Chapel Hill Police investigator J. Orbich, who observed the rally in plain
clothes, testified that he heard a fuse burning and then watched Webb throw the
device into a crowd as police escorted a group of neo-Confederates pursued by
antiracists and journalists out of the area. (Later, police detonated a smoke
device of their own to disperse antiracist protesters after rushing out of
Graham Memorial Building and arresting seven other people.) Orbich said he
called UNC Police Sgt.
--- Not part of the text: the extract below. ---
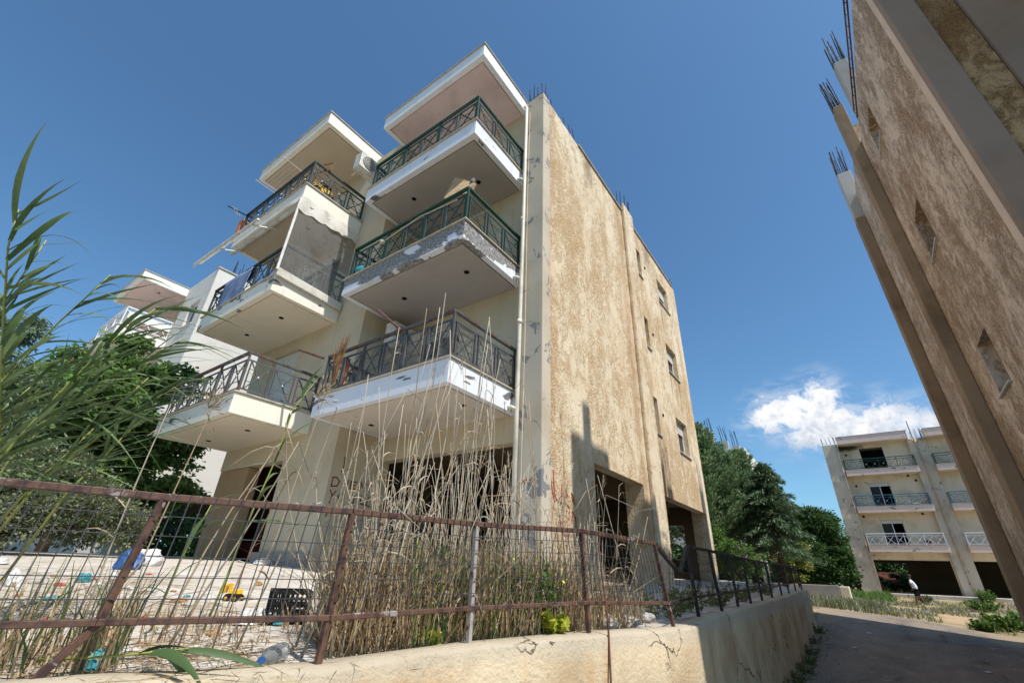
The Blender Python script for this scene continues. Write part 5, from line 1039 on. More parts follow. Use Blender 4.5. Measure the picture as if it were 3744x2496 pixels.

Jacob Kornegay to tell him what he saw, and about 30
minutes later police arrested Webb.

Capt.
Twiddy testified that neither the smoke device deployed by the police nor the
one set off by a protester caused any injury.

But
Judge Long quashed any discussion of whether setting off a smoke bomb justified
a misdemeanor riot charge against a protester.

“I
don’t have any doubt that throwing of a smoke bomb is a violation of the
statute; it’s a question of identity,” he said.

“I
think when you throw a smoke bomb into a crowd of neo-Confederates, you’re
asking for trouble,” he added. “I think that is likely to lead to fighting and
other violence.”

Webb
took the stand and denied throwing the smoke bomb, telling the judge he “was
very confused” when officers pushed him to the ground and then stood him up and
walked him into Graham Memorial Building, where the police were staging and
processing arrestees.

The
court also heard testimony from James Sadler, a doctoral student in education
at UNC-Chapel Hill. Sadler testified that he saw an unidentified person who was
not Webb throw the smoke bomb at the retreating neo-Confederates.

“I
can a hundred percent say that I remember seeing the person that I saw throw
the smoke device milling in the crowd after the arrest of who I understand is
Mr. Webb,” Sadler testified.

In
spite of Sadler’s testimony, Judge Long said he found that the state had met
the burden of proving Webb’s guilt beyond a reasonable doubt.

“In
my judgement, Officer Orbich is not mistaken,” Long said. “I believe him
absolutely. I have seen him in court many years, and he is an honest, ethical,
upstanding, fair-minded officer. I find him guilty.”

Webb
received a prayer for judgement, meaning he accepts guilt without penalty, but
will not be able to appeal the verdict.

Asked for comment outside the courthouse, he said, “F*** cops.”